__PROBLEM REQUIREMENTS__. Pull out every line from the listing that has the word "parts".

__DATA ENTRIES__.
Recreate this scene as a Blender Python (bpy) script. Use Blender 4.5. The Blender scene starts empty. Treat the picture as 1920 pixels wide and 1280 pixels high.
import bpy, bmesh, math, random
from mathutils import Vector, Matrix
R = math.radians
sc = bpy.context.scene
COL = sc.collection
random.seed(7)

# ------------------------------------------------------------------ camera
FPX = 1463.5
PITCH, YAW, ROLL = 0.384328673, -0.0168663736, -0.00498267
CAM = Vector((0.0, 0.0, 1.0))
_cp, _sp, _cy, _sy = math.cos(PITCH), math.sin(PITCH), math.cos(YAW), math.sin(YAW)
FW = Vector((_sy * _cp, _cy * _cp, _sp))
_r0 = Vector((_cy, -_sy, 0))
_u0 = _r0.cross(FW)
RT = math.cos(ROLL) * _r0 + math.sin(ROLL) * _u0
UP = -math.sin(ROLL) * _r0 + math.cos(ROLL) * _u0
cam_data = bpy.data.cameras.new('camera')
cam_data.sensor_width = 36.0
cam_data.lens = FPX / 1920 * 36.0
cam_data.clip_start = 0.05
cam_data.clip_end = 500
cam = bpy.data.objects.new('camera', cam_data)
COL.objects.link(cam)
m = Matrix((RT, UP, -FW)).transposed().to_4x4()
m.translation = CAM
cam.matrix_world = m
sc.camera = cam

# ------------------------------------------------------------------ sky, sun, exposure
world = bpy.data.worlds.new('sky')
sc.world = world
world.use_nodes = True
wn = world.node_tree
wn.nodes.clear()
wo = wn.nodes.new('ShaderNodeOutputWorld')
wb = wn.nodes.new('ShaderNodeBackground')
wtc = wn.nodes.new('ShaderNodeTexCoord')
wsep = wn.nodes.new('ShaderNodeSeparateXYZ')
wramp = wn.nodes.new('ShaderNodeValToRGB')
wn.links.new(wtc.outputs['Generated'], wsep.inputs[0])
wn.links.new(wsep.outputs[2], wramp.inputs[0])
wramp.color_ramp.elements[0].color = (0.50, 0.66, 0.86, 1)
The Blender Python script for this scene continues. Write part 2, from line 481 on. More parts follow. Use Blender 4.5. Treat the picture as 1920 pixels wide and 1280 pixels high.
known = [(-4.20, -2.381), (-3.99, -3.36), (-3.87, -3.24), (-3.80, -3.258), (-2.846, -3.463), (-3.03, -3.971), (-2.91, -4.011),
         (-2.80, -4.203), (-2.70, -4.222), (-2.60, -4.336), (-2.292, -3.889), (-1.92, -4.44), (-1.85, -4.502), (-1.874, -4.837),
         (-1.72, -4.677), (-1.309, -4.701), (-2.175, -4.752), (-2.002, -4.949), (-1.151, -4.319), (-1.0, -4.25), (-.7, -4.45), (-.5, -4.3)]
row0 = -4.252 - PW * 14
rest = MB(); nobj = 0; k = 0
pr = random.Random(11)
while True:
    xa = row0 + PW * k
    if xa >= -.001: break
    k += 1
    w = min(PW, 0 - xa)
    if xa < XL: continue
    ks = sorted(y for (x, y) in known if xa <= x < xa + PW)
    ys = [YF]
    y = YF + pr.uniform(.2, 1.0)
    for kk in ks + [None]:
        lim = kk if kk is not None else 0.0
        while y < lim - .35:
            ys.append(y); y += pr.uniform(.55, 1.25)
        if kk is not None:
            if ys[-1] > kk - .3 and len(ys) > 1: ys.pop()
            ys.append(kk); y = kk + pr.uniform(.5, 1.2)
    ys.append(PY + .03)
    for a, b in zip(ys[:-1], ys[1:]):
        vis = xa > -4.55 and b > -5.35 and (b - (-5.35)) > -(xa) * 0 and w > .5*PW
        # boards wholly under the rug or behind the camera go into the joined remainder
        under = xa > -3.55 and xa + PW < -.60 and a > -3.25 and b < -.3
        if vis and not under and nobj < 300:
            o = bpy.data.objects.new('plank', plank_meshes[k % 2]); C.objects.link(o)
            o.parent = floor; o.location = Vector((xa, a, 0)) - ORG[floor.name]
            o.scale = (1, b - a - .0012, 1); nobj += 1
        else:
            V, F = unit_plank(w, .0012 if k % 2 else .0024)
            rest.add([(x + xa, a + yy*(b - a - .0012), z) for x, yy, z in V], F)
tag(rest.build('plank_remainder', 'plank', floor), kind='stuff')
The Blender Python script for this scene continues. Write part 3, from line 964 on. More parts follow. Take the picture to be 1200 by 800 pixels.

__FINISHED TASK__.
The Blender Python script for this scene continues. Write part 2, from line 481 on. More parts follow. Use Blender 4.5. Treat the picture as 1920 pixels wide and 1280 pixels high.
The Blender Python script for this scene continues. Write part 3, from line 964 on. More parts follow. Take the picture to be 1200 by 800 pixels.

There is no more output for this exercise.